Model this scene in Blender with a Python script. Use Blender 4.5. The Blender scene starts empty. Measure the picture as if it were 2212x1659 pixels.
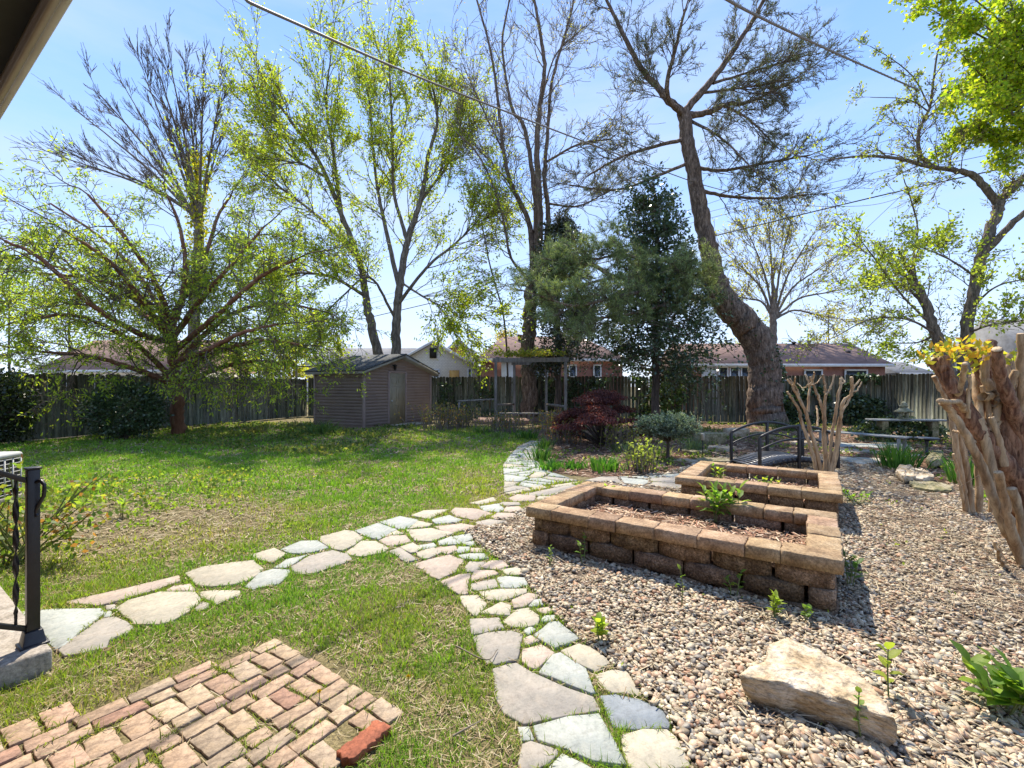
import bpy, math, random
import numpy as np
from mathutils import Vector
random.seed(7); rng = np.random.default_rng(7)
sc = bpy.context.scene
R = math.radians
# ---------------------------------------------------------------- camera, sky, sun, exposure
CAMH = 1.5; F = 983.0; CX = 1106.0; CY = 834.0     # lens in pixels of a 2212 px wide picture
cam_d = bpy.data.cameras.new('camera'); cam = bpy.data.objects.new('camera', cam_d)
sc.collection.objects.link(cam); sc.camera = cam
cam.location = (0, 0, CAMH); cam.rotation_euler = (R(90), 0, 0)
cam_d.sensor_width = 36; cam_d.lens = 16.0; cam_d.clip_start = 0.05; cam_d.clip_end = 3000
cam_d.shift_y = (CY - 829.5) / 2212
SUN_AZ, SUN_EL = -12.0, 58.0
w = bpy.data.worlds.new('World'); sc.world = w; w.use_nodes = True
nt = w.node_tree; nt.nodes.clear()
wo = nt.nodes.new('ShaderNodeOutputWorld'); bg = nt.nodes.new('ShaderNodeBackground')
sky = nt.nodes.new('ShaderNodeTexSky'); sky.sky_type = 'NISHITA'; sky.sun_disc = False
sky.sun_elevation = R(SUN_EL); sky.sun_rotation = R(SUN_AZ); sky.air_density = 1.0; sky.dust_density = 0.3; sky.ozone_density = 3.0
tc = nt.nodes.new('ShaderNodeTexCoord'); mp = nt.nodes.new('ShaderNodeMapping'); mp.inputs['Scale'].default_value = (1.2, 1.2, 5.0)
mp.inputs['Rotation'].default_value = (0.25, 0.2, 0.5)
nz = nt.nodes.new('ShaderNodeTexNoise'); nz.inputs['Scale'].default_value = 1.7; nz.inputs['Detail'].default_value = 7; nz.inputs['Roughness'].default_value = 0.55
cr = nt.nodes.new('ShaderNodeValToRGB'); cr.color_ramp.elements[0].position = 0.38; cr.color_ramp.elements[1].position = 0.80
cr.color_ramp.elements[0].color = (0, 0, 0, 1); cr.color_ramp.elements[1].color = (0.6, 0.6, 0.6, 1)
mx = nt.nodes.new('ShaderNodeMixRGB'); mx.inputs[2].default_value = (2.1, 2.3, 2.65, 1)
L = nt.links.new
L(tc.outputs['Generated'], mp.inputs[0]); L(mp.outputs[0], nz.inputs[0]); L(nz.outputs[0], cr.inputs[0]); L(cr.outputs[0], mx.inputs[0])
sx = nt.nodes.new('ShaderNodeSeparateXYZ'); L(tc.outputs['Generated'], sx.inputs[0]); gr_ = nt.nodes.new('ShaderNodeValToRGB'); e_ = gr_.color_ramp.elements
e_[0].position = 0.0; e_[0].color = (.60, .72, .95, 1); e_[1].position = 0.75; e_[1].color = (.13, .30, .72, 1); k_ = e_.new(.15); k_.color = (.50, .65, .93, 1); k_ = e_.new(.40); k_.color = (.29, .49, .90, 1)
L(sx.outputs[2], gr_.inputs[0]); sc_ = nt.nodes.new('ShaderNodeMixRGB'); sc_.blend_type = 'MULTIPLY'; sc_.inputs[0].default_value = 1; sc_.inputs[2].default_value = (3.3, 3.3, 3.45, 1); L(gr_.outputs[0], sc_.inputs[1])
m2_ = nt.nodes.new('ShaderNodeMixRGB'); m2_.inputs[0].default_value = .85; L(sky.outputs[0], m2_.inputs[1]); L(sc_.outputs[0], m2_.inputs[2])
L(m2_.outputs[0], mx.inputs[1]); L(mx.outputs[0], bg.inputs[0]); bg.inputs[1].default_value = 0.15; L(bg.outputs[0], wo.inputs[0])
sd = bpy.data.lights.new('sun', 'SUN'); sd.energy = 3.0; sd.angle = R(0.53); sd.color = (1.0, 0.91, 0.77)
so = bpy.data.objects.new('sun', sd); sc.collection.objects.link(so)
sv = Vector((math.sin(R(SUN_AZ)) * math.cos(R(SUN_EL)), math.cos(R(SUN_AZ)) * math.cos(R(SUN_EL)), math.sin(R(SUN_EL))))
so.rotation_euler = sv.to_track_quat('Z', 'Y').to_euler(); so.location = (0, 0, 20)
sc.view_settings.view_transform = 'Standard'; sc.view_settings.look = 'None'; sc.view_settings.exposure = 1.5; sc.view_settings.gamma = 1
sc.cycles.max_bounces = 6; sc.cycles.transparent_max_bounces = 6; sc.cycles.diffuse_bounces = 3

# ---------------------------------------------------------------- helpers
A1 = np.array([0.829, -0.560]); A2 = np.array([0.560, 0.829])    # the axes of house, patio and raised beds
def P(px, py, Y): return np.array([(px - CX) / F * Y, Y, CAMH - (py - CY) / F * Y])
def G(px, py, z=0.0):
    Y = (CAMH - z) * F / (py - CY); return np.array([(px - CX) / F * Y, Y, z])
def nrm(v):
    v = np.asarray(v, float); return v / (np.linalg.norm(v, axis=-1, keepdims=True) + 1e-9)
def inpoly(x, y, poly):
    poly = np.asarray(poly); n = len(poly); ins = np.zeros(len(x), bool); j = n - 1
    for i in range(n):
        xi, yi = poly[i][0], poly[i][1]; xj, yj = poly[j][0], poly[j][1]
        if yi != yj:
            c = ((yi > y) != (yj > y)) & (x < (xj - xi) * (y - yi) / (yj - yi) + xi); ins ^= c
        j = i
    return ins
def vnoise(x, y, s, seed=0):
    x = np.asarray(x) / s; y = np.asarray(y) / s
    xi = np.floor(x).astype(np.int64); yi = np.floor(y).astype(np.int64); fx = x - xi; fy = y - yi
    fx = fx * fx * (3 - 2 * fx); fy = fy * fy * (3 - 2 * fy)
    def h(a, b):
        n = (a * 374761393 + b * 668265263 + seed * 982451653) & 0xffffffff
        n = ((n ^ (n >> 13)) * 1274126177) & 0xffffffff; return ((n ^ (n >> 16)) & 0xffff) / 65535.0
    return (h(xi, yi) * (1 - fx) + h(xi + 1, yi) * fx) * (1 - fy) + (h(xi, yi + 1) * (1 - fx) + h(xi + 1, yi + 1) * fx) * fy
def fbm(x, y, s, seed=0): return .5 * vnoise(x, y, s, seed) + .3 * vnoise(x, y, s / 2.1, seed + 1) + .2 * vnoise(x, y, s / 4.3, seed + 2)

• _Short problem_
Leave out the pictures and transcribe everything else exactly.

• _Finished exercise_
Model this scene in Blender with a Python script. Use Blender 4.5. The Blender scene starts empty. Measure the picture as if it were 2212x1659 pixels.
import bpy, math, random
import numpy as np
from mathutils import Vector
random.seed(7); rng = np.random.default_rng(7)
sc = bpy.context.scene
R = math.radians
# ---------------------------------------------------------------- camera, sky, sun, exposure
CAMH = 1.5; F = 983.0; CX = 1106.0; CY = 834.0     # lens in pixels of a 2212 px wide picture
cam_d = bpy.data.cameras.new('camera'); cam = bpy.data.objects.new('camera', cam_d)
sc.collection.objects.link(cam); sc.camera = cam
cam.location = (0, 0, CAMH); cam.rotation_euler = (R(90), 0, 0)
cam_d.sensor_width = 36; cam_d.lens = 16.0; cam_d.clip_start = 0.05; cam_d.clip_end = 3000
cam_d.shift_y = (CY - 829.5) / 2212
SUN_AZ, SUN_EL = -12.0, 58.0
w = bpy.data.worlds.new('World'); sc.world = w; w.use_nodes = True
nt = w.node_tree; nt.nodes.clear()
wo = nt.nodes.new('ShaderNodeOutputWorld'); bg = nt.nodes.new('ShaderNodeBackground')
sky = nt.nodes.new('ShaderNodeTexSky'); sky.sky_type = 'NISHITA'; sky.sun_disc = False
sky.sun_elevation = R(SUN_EL); sky.sun_rotation = R(SUN_AZ); sky.air_density = 1.0; sky.dust_density = 0.3; sky.ozone_density = 3.0
tc = nt.nodes.new('ShaderNodeTexCoord'); mp = nt.nodes.new('ShaderNodeMapping'); mp.inputs['Scale'].default_value = (1.2, 1.2, 5.0)
mp.inputs['Rotation'].default_value = (0.25, 0.2, 0.5)
nz = nt.nodes.new('ShaderNodeTexNoise'); nz.inputs['Scale'].default_value = 1.7; nz.inputs['Detail'].default_value = 7; nz.inputs['Roughness'].default_value = 0.55
cr = nt.nodes.new('ShaderNodeValToRGB'); cr.color_ramp.elements[0].position = 0.38; cr.color_ramp.elements[1].position = 0.80
cr.color_ramp.elements[0].color = (0, 0, 0, 1); cr.color_ramp.elements[1].color = (0.6, 0.6, 0.6, 1)
mx = nt.nodes.new('ShaderNodeMixRGB'); mx.inputs[2].default_value = (2.1, 2.3, 2.65, 1)
L = nt.links.new
L(tc.outputs['Generated'], mp.inputs[0]); L(mp.outputs[0], nz.inputs[0]); L(nz.outputs[0], cr.inputs[0]); L(cr.outputs[0], mx.inputs[0])
sx = nt.nodes.new('ShaderNodeSeparateXYZ'); L(tc.outputs['Generated'], sx.inputs[0]); gr_ = nt.nodes.new('ShaderNodeValToRGB'); e_ = gr_.color_ramp.elements
e_[0].position = 0.0; e_[0].color = (.60, .72, .95, 1); e_[1].position = 0.75; e_[1].color = (.13, .30, .72, 1); k_ = e_.new(.15); k_.color = (.50, .65, .93, 1); k_ = e_.new(.40); k_.color = (.29, .49, .90, 1)
L(sx.outputs[2], gr_.inputs[0]); sc_ = nt.nodes.new('ShaderNodeMixRGB'); sc_.blend_type = 'MULTIPLY'; sc_.inputs[0].default_value = 1; sc_.inputs[2].default_value = (3.3, 3.3, 3.45, 1); L(gr_.outputs[0], sc_.inputs[1])
m2_ = nt.nodes.new('ShaderNodeMixRGB'); m2_.inputs[0].default_value = .85; L(sky.outputs[0], m2_.inputs[1]); L(sc_.outputs[0], m2_.inputs[2])
L(m2_.outputs[0], mx.inputs[1]); L(mx.outputs[0], bg.inputs[0]); bg.inputs[1].default_value = 0.15; L(bg.outputs[0], wo.inputs[0])
sd = bpy.data.lights.new('sun', 'SUN'); sd.energy = 3.0; sd.angle = R(0.53); sd.color = (1.0, 0.91, 0.77)
so = bpy.data.objects.new('sun', sd); sc.collection.objects.link(so)
sv = Vector((math.sin(R(SUN_AZ)) * math.cos(R(SUN_EL)), math.cos(R(SUN_AZ)) * math.cos(R(SUN_EL)), math.sin(R(SUN_EL))))
so.rotation_euler = sv.to_track_quat('Z', 'Y').to_euler(); so.location = (0, 0, 20)
sc.view_settings.view_transform = 'Standard'; sc.view_settings.look = 'None'; sc.view_settings.exposure = 1.5; sc.view_settings.gamma = 1
sc.cycles.max_bounces = 6; sc.cycles.transparent_max_bounces = 6; sc.cycles.diffuse_bounces = 3

# ---------------------------------------------------------------- helpers
A1 = np.array([0.829, -0.560]); A2 = np.array([0.560, 0.829])    # the axes of house, patio and raised beds
def P(px, py, Y): return np.array([(px - CX) / F * Y, Y, CAMH - (py - CY) / F * Y])
def G(px, py, z=0.0):
    Y = (CAMH - z) * F / (py - CY); return np.array([(px - CX) / F * Y, Y, z])
def nrm(v):
    v = np.asarray(v, float); return v / (np.linalg.norm(v, axis=-1, keepdims=True) + 1e-9)
def inpoly(x, y, poly):
    poly = np.asarray(poly); n = len(poly); ins = np.zeros(len(x), bool); j = n - 1
    for i in range(n):
        xi, yi = poly[i][0], poly[i][1]; xj, yj = poly[j][0], poly[j][1]
        if yi != yj:
            c = ((yi > y) != (yj > y)) & (x < (xj - xi) * (y - yi) / (yj - yi) + xi); ins ^= c
        j = i
    return ins
def vnoise(x, y, s, seed=0):
    x = np.asarray(x) / s; y = np.asarray(y) / s
    xi = np.floor(x).astype(np.int64); yi = np.floor(y).astype(np.int64); fx = x - xi; fy = y - yi
    fx = fx * fx * (3 - 2 * fx); fy = fy * fy * (3 - 2 * fy)
    def h(a, b):
        n = (a * 374761393 + b * 668265263 + seed * 982451653) & 0xffffffff
        n = ((n ^ (n >> 13)) * 1274126177) & 0xffffffff; return ((n ^ (n >> 16)) & 0xffff) / 65535.0
    return (h(xi, yi) * (1 - fx) + h(xi + 1, yi) * fx) * (1 - fy) + (h(xi, yi + 1) * (1 - fx) + h(xi + 1, yi + 1) * fx) * fy
def fbm(x, y, s, seed=0): return .5 * vnoise(x, y, s, seed) + .3 * vnoise(x, y, s / 2.1, seed + 1) + .2 * vnoise(x, y, s / 4.3, seed + 2)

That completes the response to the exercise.